* TASK DETAILS: Go through the material and write it all out exactly, minus the pictures.
──────────
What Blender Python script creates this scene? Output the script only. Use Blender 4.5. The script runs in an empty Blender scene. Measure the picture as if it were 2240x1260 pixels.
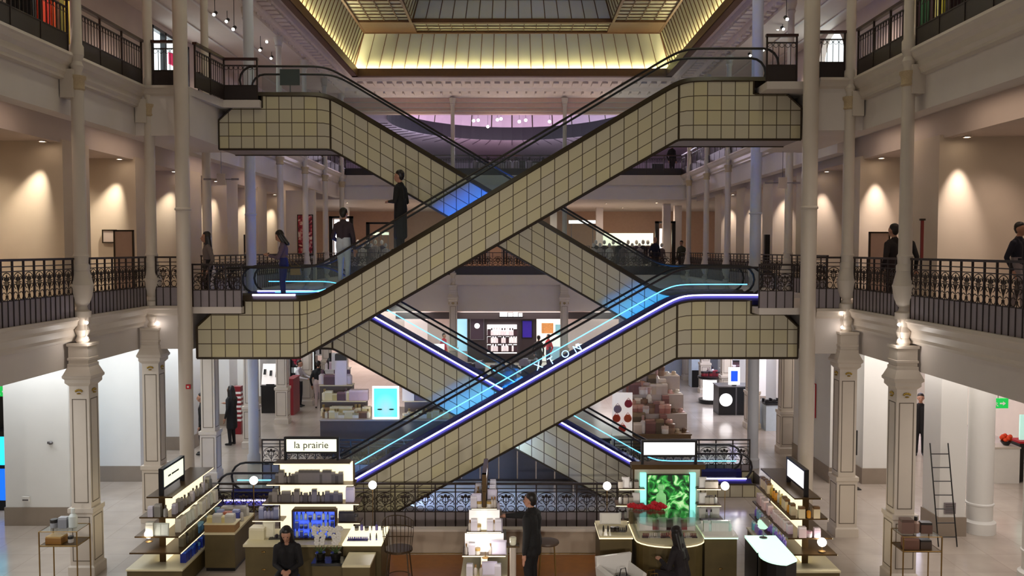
import bpy, bmesh, math, random
from mathutils import Vector, Matrix
PI = math.pi
R = math.radians
S = bpy.context.scene
COL = S.collection
# ---------------------------------------------------------------- camera, world, exposure
F = 1900.0                                   # focal length in pixels of the 2240 x 1260 frame
PITCH = math.atan(85 / F)
EYE = 7.7                                    # the photographer stands on the middle gallery
cam = bpy.data.cameras.new('camera')
cam.sensor_width = 36.0
cam.lens = 36.0 * F / 2240
cam.clip_end = 400
camo = bpy.data.objects.new('camera', cam)
camo.location = (0, 0, EYE)
camo.rotation_euler = (PI / 2 - PITCH, 0, 0)
COL.objects.link(camo)
S.camera = camo
S.view_settings.view_transform = 'Standard'
S.view_settings.look = 'None'
S.view_settings.exposure = 0.22
S.view_settings.gamma = 1.0
S.view_settings.use_curve_mapping = False
S.cycles.max_bounces = 6
S.cycles.diffuse_bounces = 3
S.cycles.glossy_bounces = 3
S.cycles.transmission_bounces = 4
S.cycles.transparent_max_bounces = 24
S.cycles.sample_clamp_indirect = 4.0
S.cycles.caustics_reflective = False
S.cycles.caustics_refractive = False
w = bpy.data.worlds.new('world')
S.world = w
w.use_nodes = True
# the rest of the hall behind the photographer: dim above, brighter from the lit shop floor below
_n = w.node_tree
_tc = _n.nodes.new('ShaderNodeTexCoord')
_sp = _n.nodes.new('ShaderNodeSeparateXYZ')
_rp = _n.nodes.new('ShaderNodeValToRGB')
_mr = _n.nodes.new('ShaderNodeMapRange')
_mr.inputs['From Min'].default_value = -0.6
_mr.inputs['From Max'].default_value = 0.6
_rp.color_ramp.elements[0].color = (0.95, 0.86, 0.78, 1)
_rp.color_ramp.elements[1].color = (0.10, 0.092, 0.09, 1)
_n.links.new(_tc.outputs['Generated'], _sp.inputs[0])
_n.links.new(_sp.outputs[2], _mr.inputs[0])
_n.links.new(_mr.outputs[0], _rp.inputs[0])
_n.links.new(_rp.outputs[0], _n.nodes['Background'].inputs[0])
_n.nodes['Background'].inputs[1].default_value = 0.37

def lamp(kind, name, loc, energy, color, size=0.2, sy=None, rot=(0, 0, 0), spot=60, blend=0.5, target=None, spread=180):
    l = bpy.data.lights.new(name, kind)
    l.energy = energy
    l.color = color
    if kind == 'AREA':
        l.shape = 'RECTANGLE' if sy else 'SQUARE'
        l.size = size
        if sy:
            l.size_y = sy
        l.spread = R(spread)
    else:
        l.shadow_soft_size = size
    if kind == 'SPOT':
        l.spot_size = R(spot)
        l.spot_blend = blend
    o = bpy.data.objects.new(name, l)
    o.location = loc
    o.rotation_euler = rot
    if target is not None:
        o.rotation_euler = (Vector(target) - Vector(loc)).to_track_quat('-Z', 'Y').to_euler()
    COL.objects.link(o)
    return o

# large lights: unseen fill lamps added in the glazed lantern, ceiling lighting of each gallery
for y in (14, 20, 26, 32):
    for x in (-6.6, 6.6):
        lamp('POINT', 'lantern_fill', (x, y, 19.2), 110, (1.0, 0.95, 0.82), 0.35)
WARM = (1.0, 0.80, 0.62)
COOL = (0.86, 0.93, 1.0)
for y in (17, 25, 33, 41):                      # ground floor galleries, lit from the ceiling under the slab
    lamp('AREA', 'gallery_light', (-12.9, y, 4.86), 225, (0.92, 0.97, 1.0), 4.0, 6.0)
    lamp('AREA', 'gallery_light', (12.4, y, 4.86), 205, (1.0, 0.93, 0.87), 4.0, 6.0)
for x in (-6, -2.5, 1, 3.4):                     # unseen fill spots added below the view to light the escalator panels
    lamp('SPOT', 'fill_spot', (x, 2.0, 5.1), 1150, (1.0, .92, .84), .3, None, (0, 0, 0), 62, 1.0, (x * 1.1 + .6, 24.3, 2.2))
for x, tx in ((-9.9, -4.5), (10.0, 5.2)):       # fill spots added by the side galleries to brighten the island displays
    lamp('SPOT', 'fill_spot', (x, 38.0, 4.7), 1000, (1.0, .92, .84), .12, None, (0, 0, 0), 60, .7, (tx, 33.2, 1.4))
for x in (-9, 0, 9):
    lamp('AREA', 'gallery_light', (x, 57.0, 3.68), 420, (1.0, 0.9, 0.86), 7.0, 5.0)
    lamp('SPOT', 'cornice_fill', (x * .7, 53.1, 12.5), 270, (1.0, .88, .80), .1, None, (0, 0, 0), 110, .8, (x * .7, 51.6, 17.2))  # uplights added, unseen, to brighten the far cornice

# ---------------------------------------------------------------- pixel helpers (2240 x 1260 frame)
_c, _s = math.cos(PITCH), math.sin(PITCH)
def ray(px, py):
    a = (px - 1120) / F
    b = (630 - py) / F
    return a, _c + b * _s, -_s + b * _c
def at(px, py, Y):                            # the point seen at a pixel, at depth Y
    a, dy, dz = ray(px, py)
    t = Y / dy
    return Vector((a * t, Y, EYE + dz * t))
def atz(px, py, z=0.0):                       # the point seen at a pixel, on the level z
    a, dy, dz = ray(px, py)
    t = (z - EYE) / dz
    return Vector((a * t, dy * t, z))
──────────
* SOLUTION TO THIS PROBLEM:
What Blender Python script creates this scene? Output the script only. Use Blender 4.5. The script runs in an empty Blender scene. Measure the picture as if it were 2240x1260 pixels.
import bpy, bmesh, math, random
from mathutils import Vector, Matrix
PI = math.pi
R = math.radians
S = bpy.context.scene
COL = S.collection
# ---------------------------------------------------------------- camera, world, exposure
F = 1900.0                                   # focal length in pixels of the 2240 x 1260 frame
PITCH = math.atan(85 / F)
EYE = 7.7                                    # the photographer stands on the middle gallery
cam = bpy.data.cameras.new('camera')
cam.sensor_width = 36.0
cam.lens = 36.0 * F / 2240
cam.clip_end = 400
camo = bpy.data.objects.new('camera', cam)
camo.location = (0, 0, EYE)
camo.rotation_euler = (PI / 2 - PITCH, 0, 0)
COL.objects.link(camo)
S.camera = camo
S.view_settings.view_transform = 'Standard'
S.view_settings.look = 'None'
S.view_settings.exposure = 0.22
S.view_settings.gamma = 1.0
S.view_settings.use_curve_mapping = False
S.cycles.max_bounces = 6
S.cycles.diffuse_bounces = 3
S.cycles.glossy_bounces = 3
S.cycles.transmission_bounces = 4
S.cycles.transparent_max_bounces = 24
S.cycles.sample_clamp_indirect = 4.0
S.cycles.caustics_reflective = False
S.cycles.caustics_refractive = False
w = bpy.data.worlds.new('world')
S.world = w
w.use_nodes = True
# the rest of the hall behind the photographer: dim above, brighter from the lit shop floor below
_n = w.node_tree
_tc = _n.nodes.new('ShaderNodeTexCoord')
_sp = _n.nodes.new('ShaderNodeSeparateXYZ')
_rp = _n.nodes.new('ShaderNodeValToRGB')
_mr = _n.nodes.new('ShaderNodeMapRange')
_mr.inputs['From Min'].default_value = -0.6
_mr.inputs['From Max'].default_value = 0.6
_rp.color_ramp.elements[0].color = (0.95, 0.86, 0.78, 1)
_rp.color_ramp.elements[1].color = (0.10, 0.092, 0.09, 1)
_n.links.new(_tc.outputs['Generated'], _sp.inputs[0])
_n.links.new(_sp.outputs[2], _mr.inputs[0])
_n.links.new(_mr.outputs[0], _rp.inputs[0])
_n.links.new(_rp.outputs[0], _n.nodes['Background'].inputs[0])
_n.nodes['Background'].inputs[1].default_value = 0.37

def lamp(kind, name, loc, energy, color, size=0.2, sy=None, rot=(0, 0, 0), spot=60, blend=0.5, target=None, spread=180):
    l = bpy.data.lights.new(name, kind)
    l.energy = energy
    l.color = color
    if kind == 'AREA':
        l.shape = 'RECTANGLE' if sy else 'SQUARE'
        l.size = size
        if sy:
            l.size_y = sy
        l.spread = R(spread)
    else:
        l.shadow_soft_size = size
    if kind == 'SPOT':
        l.spot_size = R(spot)
        l.spot_blend = blend
    o = bpy.data.objects.new(name, l)
    o.location = loc
    o.rotation_euler = rot
    if target is not None:
        o.rotation_euler = (Vector(target) - Vector(loc)).to_track_quat('-Z', 'Y').to_euler()
    COL.objects.link(o)
    return o

# large lights: unseen fill lamps added in the glazed lantern, ceiling lighting of each gallery
for y in (14, 20, 26, 32):
    for x in (-6.6, 6.6):
        lamp('POINT', 'lantern_fill', (x, y, 19.2), 110, (1.0, 0.95, 0.82), 0.35)
WARM = (1.0, 0.80, 0.62)
COOL = (0.86, 0.93, 1.0)
for y in (17, 25, 33, 41):                      # ground floor galleries, lit from the ceiling under the slab
    lamp('AREA', 'gallery_light', (-12.9, y, 4.86), 225, (0.92, 0.97, 1.0), 4.0, 6.0)
    lamp('AREA', 'gallery_light', (12.4, y, 4.86), 205, (1.0, 0.93, 0.87), 4.0, 6.0)
for x in (-6, -2.5, 1, 3.4):                     # unseen fill spots added below the view to light the escalator panels
    lamp('SPOT', 'fill_spot', (x, 2.0, 5.1), 1150, (1.0, .92, .84), .3, None, (0, 0, 0), 62, 1.0, (x * 1.1 + .6, 24.3, 2.2))
for x, tx in ((-9.9, -4.5), (10.0, 5.2)):       # fill spots added by the side galleries to brighten the island displays
    lamp('SPOT', 'fill_spot', (x, 38.0, 4.7), 1000, (1.0, .92, .84), .12, None, (0, 0, 0), 60, .7, (tx, 33.2, 1.4))
for x in (-9, 0, 9):
    lamp('AREA', 'gallery_light', (x, 57.0, 3.68), 420, (1.0, 0.9, 0.86), 7.0, 5.0)
    lamp('SPOT', 'cornice_fill', (x * .7, 53.1, 12.5), 270, (1.0, .88, .80), .1, None, (0, 0, 0), 110, .8, (x * .7, 51.6, 17.2))  # uplights added, unseen, to brighten the far cornice

# ---------------------------------------------------------------- pixel helpers (2240 x 1260 frame)
_c, _s = math.cos(PITCH), math.sin(PITCH)
def ray(px, py):
    a = (px - 1120) / F
    b = (630 - py) / F
    return a, _c + b * _s, -_s + b * _c
def at(px, py, Y):                            # the point seen at a pixel, at depth Y
    a, dy, dz = ray(px, py)
    t = Y / dy
    return Vector((a * t, Y, EYE + dz * t))
def atz(px, py, z=0.0):                       # the point seen at a pixel, on the level z
    a, dy, dz = ray(px, py)
    t = (z - EYE) / dz
    return Vector((a * t, dy * t, z))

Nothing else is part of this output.